At the moment, there seems to be something of a consensus that the ECB will hike by a quarter of a point at the next meeting. That is what ECB President Lagarde seems to be insisting on with her comments about inflation being “too high for too long”. It’s a phrase used by the hawkish side of the board, including Germany and The Netherlands. But there have been numerous dissenting voices of late, such as from Italy and Portugal.
 

Core over headline

The narrative competing with Lagarde is “we’ve gone most of the way” with regard to hikes. Members who espouse that line typically also say the ECB is too focused on core inflation. The headline rate is still higher than the core rate, thanks to higher energy and food costs in Europe. A good portion of that is due to factors beyond the control of monetary policy, such as the war in Ukraine and poor weather in Spain and Italy that has hurt crops.

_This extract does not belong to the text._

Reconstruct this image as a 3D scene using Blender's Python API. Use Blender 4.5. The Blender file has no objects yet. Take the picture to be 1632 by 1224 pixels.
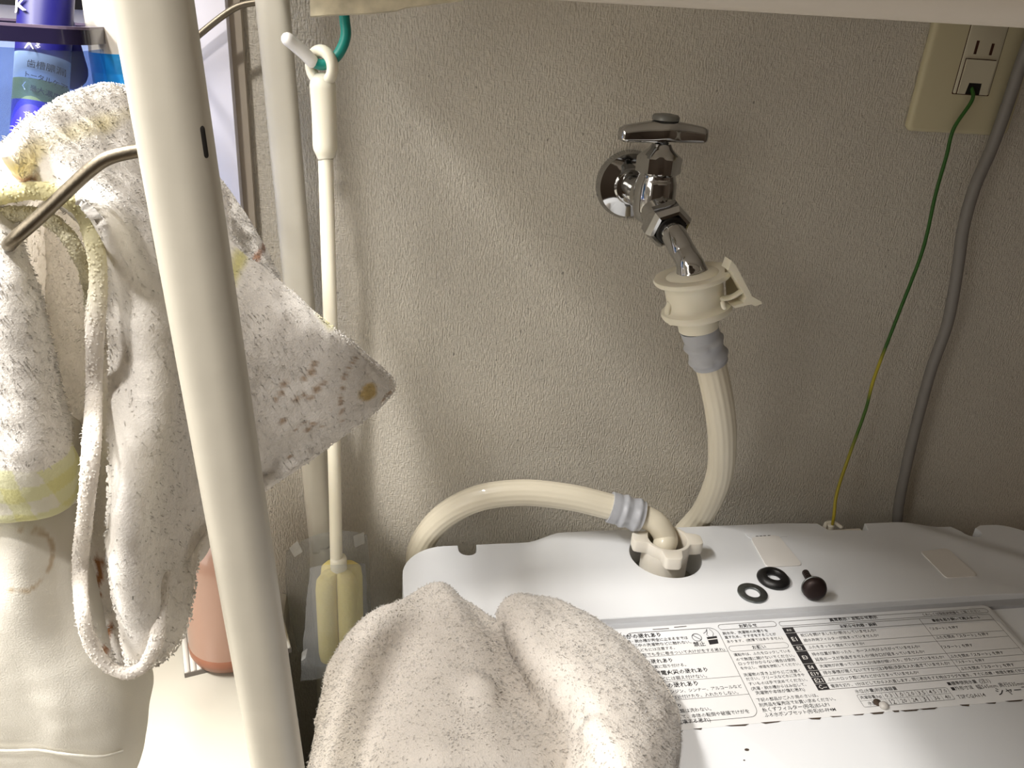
import bpy, bmesh, math, random
import numpy as np
from math import sin, cos, pi, radians, sqrt, atan2
from mathutils import Vector, Matrix, noise
from mathutils.geometry import delaunay_2d_cdt

S = bpy.context.scene
COL = S.collection
random.seed(7)
RNG = np.random.default_rng(7)

# ------------------------------------------------------------------ camera
cd = bpy.data.cameras.new('camera'); cam = bpy.data.objects.new('camera', cd); COL.objects.link(cam)
yaw, pitch, roll = radians(10.9), radians(24.25), radians(4.05)
fh = Vector((sin(yaw), cos(yaw), 0)); rr = Vector((cos(yaw), -sin(yaw), 0)); zz = Vector((0, 0, 1))
fw = fh*cos(pitch) - zz*sin(pitch); u0 = fh*sin(pitch) + zz*cos(pitch)
cr = rr*cos(roll) + u0*sin(roll); cu = u0*cos(roll) - rr*sin(roll)
m4 = Matrix((cr, cu, -fw)).transposed().to_4x4(); m4.translation = (0, -.56, 1.30)
cam.matrix_world = m4
cd.sensor_width = 36; cd.lens = 1250/1632*36; cd.clip_start = .01
cd.dof.use_dof = False
S.camera = cam

# ------------------------------------------------------------------ light and exposure
S.view_settings.view_transform = 'Standard'; S.view_settings.look = 'None'
S.view_settings.gamma = 1; S.view_settings.use_curve_mapping = False
S.view_settings.exposure = 0.0
S.cycles.max_bounces = 14; S.cycles.diffuse_bounces = 8; S.cycles.transparent_max_bounces = 24
W = bpy.data.worlds.new('world'); S.world = W; W.use_nodes = True
W.node_tree.nodes['Background'].inputs[0].default_value = (1, .96, .90, 1)
W.node_tree.nodes['Background'].inputs[1].default_value = .02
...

The thing is, headline inflation is coming down faster than core, and is expected to keep falling while the core measure descends slowly. Meaning that not focusing so much on core (that is, moving away from the traditional way central banks look at inflation) means that the ECB can get away with not hiking as much.
 

What do the numbers say?

Tomorrow, Germany and France provide preliminary CPI measures, which generally set the tone for the market reaction. That’s because the final CPI figures for the whole of the Eurozone are typically in line with what the two largest countries report. Of course, if there is a substantial deviation when the entire shared economy’s figure is reported, then there can be another market reaction.

First to report is France, where inflation is expected to come down to 5.7% compared to the 5.9% reported previously. France will also report its final Q1 GDP figure, and there could be some expectations around this release. That’s because Germany’s final revision was lower than expected, pushing the country into a technical recession. France’s Q4 GDP was flat, meaning that even if Q1 is revised lower to negative, it wouldn’t mean a recession – technically. But if the two largest countries are reporting negative growth, it could impact risk sentiment.
 

The bigger movers

Germany's May Preliminary CPI is next and is expected to decrease to 6.7% from 7.2% prior, with the monthly rate remaining steady at 0.4%.

On Thursday, the Eurozone reports its headline CPI, expected to decelerate to 6.5% from 7.0% prior. Still way above target, but moving strongly in the right direction would allow for debate on slowing down the rate of hiking. Eurozone core inflation is expected to have a much more modest deceleration to 5.4% from 5.6%, holding to the “sticky” narrative that worries some policymakers.